Placing these two texts side by side highlights the difference in attitudes toward the environment between people of the Middle Ages and the sixteenth century. The Gawain Poet seemed to stress the value in appreciating the working of the natural world while More values human law to provide well-functioning societies through natural resources. Lord Bertilak hunts sustainably by recognizing limits to the natural world and the Utopians make laws that manipulate the environment to work in their favor. In the context of today’s society, it seems that the relationship with the environment that More gives as the ideal, is the one people currently participate in. There is ecological crisis because people value success, material items and profit making the environment a victim of human control and manipulation. The Gawain Poet however, provides an example of human consumption of the environment but with a more sustainable feel. There is value to following the patterns and processes in the natural world. Based on the current environmental crisis, it might be worth it for humans to adopt a relationship with the environment that is more consistent with the one offered by the Gawain Poet.
Works Cited
Martinez, Ann M. “Bertilak’s Green Vision: Land Stewardship in Sir Gawain and the Green Knight.” Arthuriana, vol. 26 no. 4, 2016, p. 114-129. Project MUSE, doi:10.1353/art.2016.0052.
Palmer, William G. “Environment in Utopia: History, Climate, and Time in Renaissance Environment Thought.” Environmental Review, vol. 8, no. 2, 1984, pp. 162–178. JSTOR, www.jstor.org/stable/3984193.

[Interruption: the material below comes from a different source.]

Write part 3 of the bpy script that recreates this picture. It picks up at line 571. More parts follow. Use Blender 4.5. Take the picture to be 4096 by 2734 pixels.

“Gawain and the Green Knight. ca. 1390-1400.” Wikimedia Commons, https://commons.wikimedia.org/wiki/File:Sir_Gawain_and_the_Green_Knight,_from_Pearl_Manuscript.jpg.
Sir Gawain and the Green Knight. Translated by Simon Armitage. The Norton Anthology of English Literature, edited by Stephen Greenblatt, and M. H. Abrams, 10th ed., vol. A, Norton, 2018, 204-256.
Thomas, More. Utopia. Translated by Robert M. Adams, In The Norton Anthology of English Literature, edited by Stephen Greenblatt, 10th ed., vol. B, 2018, 44-118.